Oleh karena itu, ia meminta tekanan internasional, khususnya dari mediator seperti Mesir dan Qatar, untuk memaksa Israel mematuhi ketentuan gencatan senjata.
Lebih lanjut, Ridwan menyatakan bahwa Hamas tidak berambisi untuk terus memegang kekuasaan di Gaza.
Sebaliknya, ia menyerukan pembentukan pemerintahan persatuan nasional untuk mengelola Gaza dan Tepi Barat secara bersama.

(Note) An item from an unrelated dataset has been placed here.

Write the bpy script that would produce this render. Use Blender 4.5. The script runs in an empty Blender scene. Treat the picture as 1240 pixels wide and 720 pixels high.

“Kami menegaskan pentingnya membentuk pemerintahan persatuan nasional untuk mengelola Gaza dan Tepi Barat. Kami siap menghadapi tahap kedua negosiasi gencatan senjata, menghentikan perang, melanjutkan rekonstruksi, dan menyelesaikan pertukaran tahanan,” imbuhnya.
Dalam konferensi tersebut, Mahmoud Basal, juru bicara Pertahanan Sipil Gaza, juga mengungkapkan penderitaan rakyat Gaza selama serangan Israel.
“Gaza telah mengalami situasi yang tragis di bawah genosida brutal,” ungkapnya.
Basal menjelaskan bahwa tentara Israel menggunakan metode pembunuhan yang paling kejam, hingga tim penyelamat sering kali kesulitan mengidentifikasi jasad korban akibat kehancuran yang parah.
“Kami telah menyelamatkan ribuan warga dari bawah reruntuhan dan mengevakuasi ribuan jenazah dari rumah-rumah yang hancur dengan peralatan yang sangat terbatas,” terangnya.
Pada 19 Januari 2024, gencatan senjata antara Hamas dan Israel mulai berlaku, dengan tahap pertama berlangsung selama 42 hari.
Selama periode ini, negosiasi akan terus dilakukan untuk memulai tahap kedua dan ketiga, dengan mediasi dari Mesir, Qatar, dan AS.
Sejak pertengahan Juni 2007, Hamas menguasai Jalur Gaza setelah konflik dengan Otoritas Palestina, yang kini mengendalikan Tepi Barat.
Dengan dukungan AS, Israel melancarkan serangan brutal ke Gaza antara 7 Oktober 2023 hingga 19 Januari 2025. Akibatnya, lebih dari 160.000 korban jiwa dan luka-luka, mayoritas di antaranya adalah anak-anak dan wanita, serta 14.000 orang yang dilaporkan hilang.